Set down exactly the lines of the listing below, please, beginning with the first and ending with the line that holds "return V((0, 0, 1))+r*t".

** Start of Dataset extract **

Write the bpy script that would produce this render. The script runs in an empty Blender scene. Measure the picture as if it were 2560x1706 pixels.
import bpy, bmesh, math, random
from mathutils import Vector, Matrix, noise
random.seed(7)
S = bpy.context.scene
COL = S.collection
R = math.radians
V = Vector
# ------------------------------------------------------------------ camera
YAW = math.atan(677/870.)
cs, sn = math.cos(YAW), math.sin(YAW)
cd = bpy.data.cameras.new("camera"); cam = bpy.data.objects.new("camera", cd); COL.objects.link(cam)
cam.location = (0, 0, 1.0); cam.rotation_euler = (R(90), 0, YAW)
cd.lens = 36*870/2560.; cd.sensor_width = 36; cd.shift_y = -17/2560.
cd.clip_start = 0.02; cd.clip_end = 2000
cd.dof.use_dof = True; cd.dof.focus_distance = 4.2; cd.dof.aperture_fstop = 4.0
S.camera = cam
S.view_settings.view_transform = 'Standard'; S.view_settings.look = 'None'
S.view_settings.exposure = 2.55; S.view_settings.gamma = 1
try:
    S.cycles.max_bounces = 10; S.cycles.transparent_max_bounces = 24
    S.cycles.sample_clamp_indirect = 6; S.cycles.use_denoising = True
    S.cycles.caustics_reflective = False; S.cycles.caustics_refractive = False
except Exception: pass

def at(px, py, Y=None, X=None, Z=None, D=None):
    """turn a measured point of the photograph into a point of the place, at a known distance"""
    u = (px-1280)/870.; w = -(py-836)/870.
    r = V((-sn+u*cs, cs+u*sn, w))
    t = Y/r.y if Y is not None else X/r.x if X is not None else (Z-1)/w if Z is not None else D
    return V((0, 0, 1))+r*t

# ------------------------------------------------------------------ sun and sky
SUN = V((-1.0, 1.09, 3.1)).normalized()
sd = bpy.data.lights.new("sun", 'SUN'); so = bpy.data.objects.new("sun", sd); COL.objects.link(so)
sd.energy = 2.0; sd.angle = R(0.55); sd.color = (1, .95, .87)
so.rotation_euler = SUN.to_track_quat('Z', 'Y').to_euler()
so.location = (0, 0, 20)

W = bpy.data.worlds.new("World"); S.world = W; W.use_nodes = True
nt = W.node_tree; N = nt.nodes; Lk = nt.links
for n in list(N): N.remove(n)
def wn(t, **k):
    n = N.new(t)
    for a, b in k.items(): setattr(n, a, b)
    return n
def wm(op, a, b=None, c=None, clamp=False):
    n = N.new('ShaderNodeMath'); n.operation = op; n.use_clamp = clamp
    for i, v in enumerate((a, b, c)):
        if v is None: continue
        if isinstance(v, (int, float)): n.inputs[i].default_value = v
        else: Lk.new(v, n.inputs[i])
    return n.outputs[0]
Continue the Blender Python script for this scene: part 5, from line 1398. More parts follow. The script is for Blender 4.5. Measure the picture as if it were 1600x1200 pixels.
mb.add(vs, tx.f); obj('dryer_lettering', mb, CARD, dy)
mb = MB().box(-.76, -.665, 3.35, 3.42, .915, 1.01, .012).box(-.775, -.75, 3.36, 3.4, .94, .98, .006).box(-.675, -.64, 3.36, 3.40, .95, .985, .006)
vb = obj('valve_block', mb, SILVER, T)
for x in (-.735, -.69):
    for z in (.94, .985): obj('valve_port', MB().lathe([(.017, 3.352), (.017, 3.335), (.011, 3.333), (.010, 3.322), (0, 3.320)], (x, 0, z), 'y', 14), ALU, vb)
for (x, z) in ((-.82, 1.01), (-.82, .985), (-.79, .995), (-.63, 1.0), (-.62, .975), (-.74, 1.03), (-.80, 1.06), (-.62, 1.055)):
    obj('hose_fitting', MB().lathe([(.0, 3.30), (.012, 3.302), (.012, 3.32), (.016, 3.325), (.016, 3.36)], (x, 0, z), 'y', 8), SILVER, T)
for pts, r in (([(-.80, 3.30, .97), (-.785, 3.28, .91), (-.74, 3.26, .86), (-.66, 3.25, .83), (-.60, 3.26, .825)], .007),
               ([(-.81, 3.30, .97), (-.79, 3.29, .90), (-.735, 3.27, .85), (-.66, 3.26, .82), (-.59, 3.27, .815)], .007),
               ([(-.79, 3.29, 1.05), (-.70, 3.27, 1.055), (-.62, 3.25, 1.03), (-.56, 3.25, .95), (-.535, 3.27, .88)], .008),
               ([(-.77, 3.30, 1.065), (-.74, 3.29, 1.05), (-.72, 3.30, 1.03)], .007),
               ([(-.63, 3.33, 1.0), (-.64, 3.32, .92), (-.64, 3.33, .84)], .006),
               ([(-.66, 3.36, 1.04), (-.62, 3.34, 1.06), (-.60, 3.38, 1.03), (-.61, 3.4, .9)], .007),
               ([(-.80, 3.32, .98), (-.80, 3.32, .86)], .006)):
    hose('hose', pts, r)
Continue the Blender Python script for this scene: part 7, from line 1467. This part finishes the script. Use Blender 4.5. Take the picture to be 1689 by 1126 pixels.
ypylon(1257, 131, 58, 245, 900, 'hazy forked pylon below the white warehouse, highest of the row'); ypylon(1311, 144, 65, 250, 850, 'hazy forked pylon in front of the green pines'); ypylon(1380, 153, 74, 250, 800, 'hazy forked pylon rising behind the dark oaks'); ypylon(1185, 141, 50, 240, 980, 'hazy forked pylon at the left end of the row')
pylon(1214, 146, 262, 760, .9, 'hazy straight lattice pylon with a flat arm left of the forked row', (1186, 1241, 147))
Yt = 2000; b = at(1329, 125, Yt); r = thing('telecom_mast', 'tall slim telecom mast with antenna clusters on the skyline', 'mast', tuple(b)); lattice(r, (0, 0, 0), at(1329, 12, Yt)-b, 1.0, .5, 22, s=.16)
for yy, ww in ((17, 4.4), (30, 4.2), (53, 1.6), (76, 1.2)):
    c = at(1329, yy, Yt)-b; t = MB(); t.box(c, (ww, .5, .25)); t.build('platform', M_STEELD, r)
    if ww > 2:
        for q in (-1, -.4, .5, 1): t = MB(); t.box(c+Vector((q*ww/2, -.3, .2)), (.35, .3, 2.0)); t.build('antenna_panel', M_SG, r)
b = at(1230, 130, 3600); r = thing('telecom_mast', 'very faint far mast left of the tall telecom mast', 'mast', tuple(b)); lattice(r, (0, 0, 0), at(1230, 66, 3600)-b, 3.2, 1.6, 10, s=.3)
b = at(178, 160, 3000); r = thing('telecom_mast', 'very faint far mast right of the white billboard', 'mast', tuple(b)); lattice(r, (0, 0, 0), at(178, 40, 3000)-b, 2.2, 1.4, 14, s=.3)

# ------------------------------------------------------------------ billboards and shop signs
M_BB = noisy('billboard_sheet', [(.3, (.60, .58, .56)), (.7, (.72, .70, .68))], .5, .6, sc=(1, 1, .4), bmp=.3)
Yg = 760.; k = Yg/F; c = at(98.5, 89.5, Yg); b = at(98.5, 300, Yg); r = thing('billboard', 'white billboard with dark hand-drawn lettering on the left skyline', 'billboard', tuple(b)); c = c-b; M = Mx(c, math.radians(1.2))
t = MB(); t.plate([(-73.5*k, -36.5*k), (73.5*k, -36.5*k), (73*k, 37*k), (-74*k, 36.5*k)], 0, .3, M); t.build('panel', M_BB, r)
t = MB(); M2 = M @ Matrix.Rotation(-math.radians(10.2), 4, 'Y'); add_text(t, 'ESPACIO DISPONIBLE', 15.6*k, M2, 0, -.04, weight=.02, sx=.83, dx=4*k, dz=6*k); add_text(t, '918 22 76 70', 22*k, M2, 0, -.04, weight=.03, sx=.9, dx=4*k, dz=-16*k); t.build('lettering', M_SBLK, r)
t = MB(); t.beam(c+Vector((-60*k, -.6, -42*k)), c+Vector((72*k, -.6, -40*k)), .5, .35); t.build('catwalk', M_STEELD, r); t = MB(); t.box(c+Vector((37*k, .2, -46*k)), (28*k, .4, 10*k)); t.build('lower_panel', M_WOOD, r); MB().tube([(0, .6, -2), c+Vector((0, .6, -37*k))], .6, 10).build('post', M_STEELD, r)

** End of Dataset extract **

◆ The reply
Write the bpy script that would produce this render. The script runs in an empty Blender scene. Measure the picture as if it were 2560x1706 pixels.
import bpy, bmesh, math, random
from mathutils import Vector, Matrix, noise
random.seed(7)
S = bpy.context.scene
COL = S.collection
R = math.radians
V = Vector
# ------------------------------------------------------------------ camera
YAW = math.atan(677/870.)
cs, sn = math.cos(YAW), math.sin(YAW)
cd = bpy.data.cameras.new("camera"); cam = bpy.data.objects.new("camera", cd); COL.objects.link(cam)
cam.location = (0, 0, 1.0); cam.rotation_euler = (R(90), 0, YAW)
cd.lens = 36*870/2560.; cd.sensor_width = 36; cd.shift_y = -17/2560.
cd.clip_start = 0.02; cd.clip_end = 2000
cd.dof.use_dof = True; cd.dof.focus_distance = 4.2; cd.dof.aperture_fstop = 4.0
S.camera = cam
S.view_settings.view_transform = 'Standard'; S.view_settings.look = 'None'
S.view_settings.exposure = 2.55; S.view_settings.gamma = 1
try:
    S.cycles.max_bounces = 10; S.cycles.transparent_max_bounces = 24
    S.cycles.sample_clamp_indirect = 6; S.cycles.use_denoising = True
    S.cycles.caustics_reflective = False; S.cycles.caustics_refractive = False
except Exception: pass

def at(px, py, Y=None, X=None, Z=None, D=None):
    """turn a measured point of the photograph into a point of the place, at a known distance"""
    u = (px-1280)/870.; w = -(py-836)/870.
    r = V((-sn+u*cs, cs+u*sn, w))
    t = Y/r.y if Y is not None else X/r.x if X is not None else (Z-1)/w if Z is not None else D
    return V((0, 0, 1))+r*t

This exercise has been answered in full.